Students @ Stetson University exploring Russian culture. Неофициальный сайт студентов Стетсноского университета изучающих русский язык и культуру.
Tuesday, November 13, 2012
Leon Theremin
Leon Theremin (Lev Sergeyevich Termen) was born on August 27, 1896, in St. Petersberg, Russia. His family was French and German.
As a child and even more so a high school student, Leon was interested in science, specifically electricity. He experimented with many different things, and even built a million volt Tesla Coil in his laboratory.
As a student he met several famous scientists, most notably a physicist named Abram Ioffe, and they began to look into working together.
At this point WWI began in full swing and Theremin was required to serve in the army. Through the army he received advanced education and rose to moderate prominence within the armed forces. He worked mainly on radio stations for the war and seems to have spent WWI and the entire Russian Civil War involved in that field.

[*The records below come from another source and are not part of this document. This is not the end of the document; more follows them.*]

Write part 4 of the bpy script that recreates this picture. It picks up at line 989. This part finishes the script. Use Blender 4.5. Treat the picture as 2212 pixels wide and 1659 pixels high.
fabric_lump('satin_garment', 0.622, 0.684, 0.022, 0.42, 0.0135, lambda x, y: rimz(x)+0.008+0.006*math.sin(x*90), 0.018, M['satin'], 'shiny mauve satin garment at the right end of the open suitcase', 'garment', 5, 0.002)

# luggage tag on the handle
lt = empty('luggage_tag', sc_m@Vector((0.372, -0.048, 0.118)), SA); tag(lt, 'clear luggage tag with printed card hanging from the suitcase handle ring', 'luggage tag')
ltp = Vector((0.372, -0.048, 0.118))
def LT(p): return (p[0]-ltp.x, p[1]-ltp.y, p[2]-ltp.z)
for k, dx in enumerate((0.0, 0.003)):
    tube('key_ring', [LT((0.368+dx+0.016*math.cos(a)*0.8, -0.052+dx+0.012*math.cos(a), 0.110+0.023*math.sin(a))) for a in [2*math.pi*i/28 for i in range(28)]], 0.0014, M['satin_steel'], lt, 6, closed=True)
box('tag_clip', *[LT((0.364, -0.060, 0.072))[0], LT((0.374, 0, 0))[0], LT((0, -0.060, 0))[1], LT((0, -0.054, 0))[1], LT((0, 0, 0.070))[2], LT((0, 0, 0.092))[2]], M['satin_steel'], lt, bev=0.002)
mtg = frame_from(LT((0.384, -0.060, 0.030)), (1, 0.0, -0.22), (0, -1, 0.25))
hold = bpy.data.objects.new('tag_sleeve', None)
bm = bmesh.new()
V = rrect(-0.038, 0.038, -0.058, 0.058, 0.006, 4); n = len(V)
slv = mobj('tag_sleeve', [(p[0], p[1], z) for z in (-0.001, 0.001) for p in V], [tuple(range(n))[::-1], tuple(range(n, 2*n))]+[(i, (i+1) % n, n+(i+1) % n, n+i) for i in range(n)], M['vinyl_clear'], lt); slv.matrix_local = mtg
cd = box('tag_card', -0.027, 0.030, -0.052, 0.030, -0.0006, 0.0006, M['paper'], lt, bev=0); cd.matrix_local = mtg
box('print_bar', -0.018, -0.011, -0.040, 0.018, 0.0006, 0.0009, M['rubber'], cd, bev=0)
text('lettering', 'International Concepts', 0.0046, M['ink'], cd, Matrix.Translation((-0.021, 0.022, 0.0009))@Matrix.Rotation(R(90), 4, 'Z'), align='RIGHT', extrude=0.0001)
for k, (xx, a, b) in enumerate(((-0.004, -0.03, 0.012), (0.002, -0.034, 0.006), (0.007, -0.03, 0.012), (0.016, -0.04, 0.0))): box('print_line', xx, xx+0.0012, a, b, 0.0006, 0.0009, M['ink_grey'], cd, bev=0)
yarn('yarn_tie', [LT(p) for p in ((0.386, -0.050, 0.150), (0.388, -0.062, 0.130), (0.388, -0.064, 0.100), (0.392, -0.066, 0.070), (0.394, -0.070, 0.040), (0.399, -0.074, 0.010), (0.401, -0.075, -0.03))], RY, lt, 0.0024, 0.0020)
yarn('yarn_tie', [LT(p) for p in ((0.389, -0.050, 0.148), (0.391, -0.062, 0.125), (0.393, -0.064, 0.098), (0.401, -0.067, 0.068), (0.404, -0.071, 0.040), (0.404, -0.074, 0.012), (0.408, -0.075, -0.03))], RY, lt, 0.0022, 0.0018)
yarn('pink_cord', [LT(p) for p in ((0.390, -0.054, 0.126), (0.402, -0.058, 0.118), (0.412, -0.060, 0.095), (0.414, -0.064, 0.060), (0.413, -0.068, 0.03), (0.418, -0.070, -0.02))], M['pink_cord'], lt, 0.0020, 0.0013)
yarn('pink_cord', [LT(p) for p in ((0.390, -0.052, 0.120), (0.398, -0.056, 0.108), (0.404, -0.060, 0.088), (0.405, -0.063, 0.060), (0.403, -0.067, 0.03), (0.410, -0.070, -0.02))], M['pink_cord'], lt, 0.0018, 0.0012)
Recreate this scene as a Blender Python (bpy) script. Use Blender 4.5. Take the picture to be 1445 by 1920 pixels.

After the war he continued working with Ioffe. He worked there for a while, inventing many diverse things, including, accidentally, the theremin, which became the first mass produced instrument, as well as the first electronic instrument.
The theremin came about on accident when Theremin was trying to figure out some legitimate scientific concept. For some reason this was pretty popular with people and spread throughout Europe and the United States.
He went on to travel widely and eventually moved to the US where he invented a number of other interesting things, and greatly improved television.
He later married and African-American ballerina.
Soon afterwards he was kidnapped back to the Soviet Union and imprisoned in a Gulag. While incarcerated, he invented what he is possibly best known for, aside from the strange instrument that shares his name, which is known as "The Thing". This was a sophisticated listening device used by the KGB during the Soviet era.
After the end of the Soviet years he worked on instruments for a while until it was declared that electricity and music should not mix.
He spent some of his late years traveling, even performing at the Hague. He died in Russia in 1993.